Se puede decir que Mary es una feminista de la diferencia, aquellas que actúan -y gobiernan, en este caso- valorando los atributos correspondientes a su género asignado. La directora no deja lugar a dudas al mostrar un primer plano de la mancha de sangre menstrual de la reina, un fenómeno que se ha escondido por años tanto en el cine como en la vida real. Se la ve en sus piernas, pero también en la ropa y en el rastro de feminidad que deja a cada paso. La maternidad y el matrimonio, dos núcleos de la vida de las mujeres de los 1500, son las armas que juega la soberana para permanecer en el poder, pero también su desgracia. Todos sus maridos la traicionan y buscan quedarse con la corona que creen que no merece por ser mujer. Finalmente, Mary huye a Inglaterra, luego de que su hermano secuestre a su hijo a cambio de la abdicación.


Elizabeth, por otro lado, tomó la audaz decisión para el momento de no casarse ni tener hijos. Según ella, las ambiciones de los hombres nunca son suficientes y quien se desposara con ella intentaría quitarle la corona. Elizabeth decidió, entonces, tomar los atributos “masculinos” y hacerlos propios. Su sangre no se ve. Una escena la muestra en el piso con las piernas abiertas. Entre ellas se alza una montaña de cintas rojas de sus labores; su estatus de mujer es ahora artificial. Gobernar como un hombre, pregonando un feminismo de la igualdad: hombres y mujeres pueden gobernar de igual modo.

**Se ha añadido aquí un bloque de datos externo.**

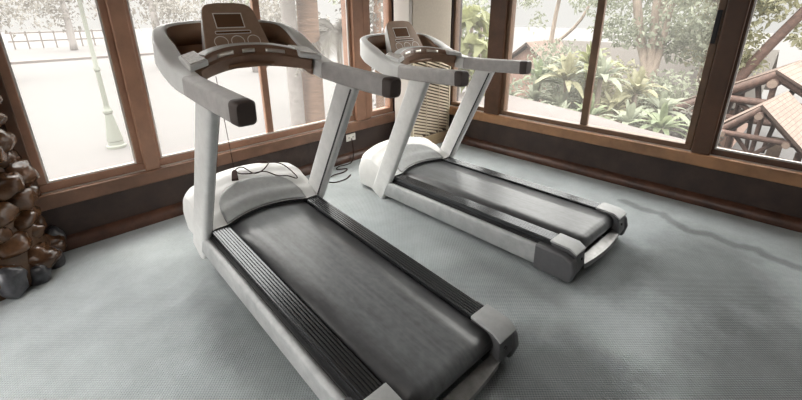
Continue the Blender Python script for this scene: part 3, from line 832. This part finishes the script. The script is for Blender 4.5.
R_ = random.Random(11)
def crown(cx, cy, cz, r, k, flat=.7):
    out = []
    for _ in range(k):
        a = R_.uniform(0, 2 * PI); q = r * R_.uniform(.2, .9); out.append((cx + q * math.cos(a), cy + q * math.sin(a), cz + R_.uniform(-.6, .6) * r * flat, r * R_.uniform(.35, .6), r * R_.uniform(.35, .6), r * .4))
    return out
tree('garden_tree', 'pale tree at the left edge beyond the railing', (.6, 34, GZ), [[(0, 0, 0, .3), (.1, 0, 3, .25), (0, .2, 6, .15)]], crown(0, 0, 4.6, 3.0, 9), MT['pale_trunk'], MT['leaf_grey'], 1000, .30, 21)
tree('garden_tree', 'pale leafy tree behind the middle of the far railing', (7.2, 56, GZ), [[(0, 0, 0, .35), (.1, 0, 3, .3), (0, .2, 7, .15)]], crown(0, 0, 5.0, 4.2, 10), MT['pale_trunk'], MT['leaf_grey'], 1300, .42, 22)
tree('garden_tree', 'pale tree seen left of the nearer treadmill console', (9.0, 33, GZ), [[(0, 0, 0, .3), (.1, 0, 3, .25), (0, .2, 6, .12)]], crown(0, 0, 4.3, 2.8, 9), MT['pale_trunk'], MT['leaf_grey'], 1050, .30, 23)
tree('garden_tree', 'pale tree seen behind the nearer treadmill console', (12.6, 26, GZ), [[(0, 0, 0, .3), (.1, 0, 3, .25), (0, .2, 6, .12)]], crown(0, 0, 4.4, 2.8, 9), MT['pale_trunk'], MT['leaf_grey'], 1050, .28, 24)
tree('garden_tree', 'feathery tree behind the whitish trunk', (8.6, 14.5, GZ), [[(0, 0, 0, .12), (.1, 0, 2, .1), (0, .2, 5, .05)]], crown(0, 0, 3.2, 1.5, 9), MT['pale_trunk'], MT['leaf_grey'], 1000, .2, 25)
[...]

Pero no pueden. Las dos mujeres nunca podrán gobernar con tal libertad. La ambición femenina tiene un precio, diferente para cada una. Mary debe sacrificar todo lo que ha construido por el bien de las personas que ama. Eventualmente terminará ejecutada. Elizabeth debe vivir una soledad y paranoia lacerantes, algo que ningún ser humano debería sufrir.


Rourke se permite hacer lo que la Historia no: enfrentar a Mary y Elizabeth. Luego de una vida de luchas pasivo-agresivas entre ellas (porque las mujeres solemos adquirir modos más sutiles de ejercer la violencia, y casi siempre entre nosotras) las reinas se confiesan su mutua admiración. Dicen que el jardín vecino siempre es más verde; Elizabeth muestra sus inseguridades por no ser tan bella, joven y no tener una familia como su contraparte escocesa. Mary en cambio, anhela una corona que le fue arrebatada. La escena ocurre en una casa en la campiña en la que entra el sol a través de las rendijas entre las maderas que hacen a su vez de paredes. Colgadas en el salón, unas sábanas permiten que el personaje de Robbie pueda ocultar su rostro picado de viruela hasta que el juego de las escondidas termina y Mary apela directo a su interlocutora. Le pide hacer un pacto entre mujeres para heredar el trono inglés después de su muerte.


Pero Elizabeth ya no es una mujer; tampoco es el hombre que dice ser. Jamás tuvo la libertad de liderar a su antojo, cada movimiento socava su cuerpo y su espíritu. La reina es la nueva Homo Princeps, un ser despojado de su capacidad de amar. Su impulso vital se alimenta de sus ambiciones políticas mientras, lentamente, pierde su humanidad.